The concept of the individual user data directory leads well into the next problem of the removable storage, most frequently USB flash drives. There are security risks regarding the use of removable storage within your organization, but I’m going to assume for the following discussion that it’s already been decided how the organization is going to be handling those security implications. Today, we’re going to discuss what can be done to ensure that if a USB drive is lost, the data on it is safe from prying eyes from whomever might have found it.

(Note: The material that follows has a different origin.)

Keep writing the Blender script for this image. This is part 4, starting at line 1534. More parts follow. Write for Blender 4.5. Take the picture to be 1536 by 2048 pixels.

While an organization could certainly use the same encryption methods that they use for their hard disks, that solution is imperfect because it limits the ability to recover that data to a particular operating system. Ideally, the USB drive should be accessible from any OS that happens to have the requisite software avaiable. For this, I’m fond of TrucCrypt, which has good support for Windows, Mac OS X, and Linux. The nice thing about TrueCrypt, is that the concept of a encrypted filesystem is somewhat flexible. If you want to create an actual hardware partition or drive to be encrpyted, that is supported. Also, you can create a file which will represent the encrypted filesystem which can then be mounted. I suspect many users will probably create an encrpyted file to store their encrpyted filesystem for two reasons, mainly because of Windows.

On Windows, a USB Drive can not have multiple partitions, so it would be impossible to have an unencrypted drive to store, say, a version of TrueCrypt that didn’t need to be installed, and then the second encrypted partition. By a no-install version of TrueCrypt available for all platforms you’d be using the drive on, you can ensure you’ll always have access to your data. The biggest weakness of this approach, is that the most portable Filesystem, FAT, only supports files of up to 4 GiB in size. As drives get larger (8 GB drives are not terribly expensive these days) that could be an inconvenience.

TrueCrypt has some interesting features, such as the creation of “Hidden” volumes within volumes, which allow you to give an assailant a password to your filesystem which will have data that looks interesting, but really isn’t, while keeping the real data safe. While interesting, I’m not sure how useful it would be in practice, but then I’ve never had data so secret I thought someone might kill me for my key, which the TrueCrypt Docs seem to indicate they feel is a possibility. Still, might be a useful feature, even if you aren’t in the NSA.

At the end of the day, the biggest rule regarding filesystem encryption is that you should be doing it. At least for any sort of portable drives. You should do it in such a way that only certain people can access it, be it through the use of strong passphrases, or encryption keys on USB devices (which Bitlocker requires, if you don’t have TPM). If using encrpytion keys on a USB Drive, the encrypted filesystem and the USB key should be together for as short a period of time as possible. As with encrypted e-mail, there is a level of education this will require for users, but ultimately, the increase in protection of your vital data is worth any minor inconveniece it might cause your users. In truth, it can bring more convenience to them, as you can be more trusting of them taking data out of the organization to work on.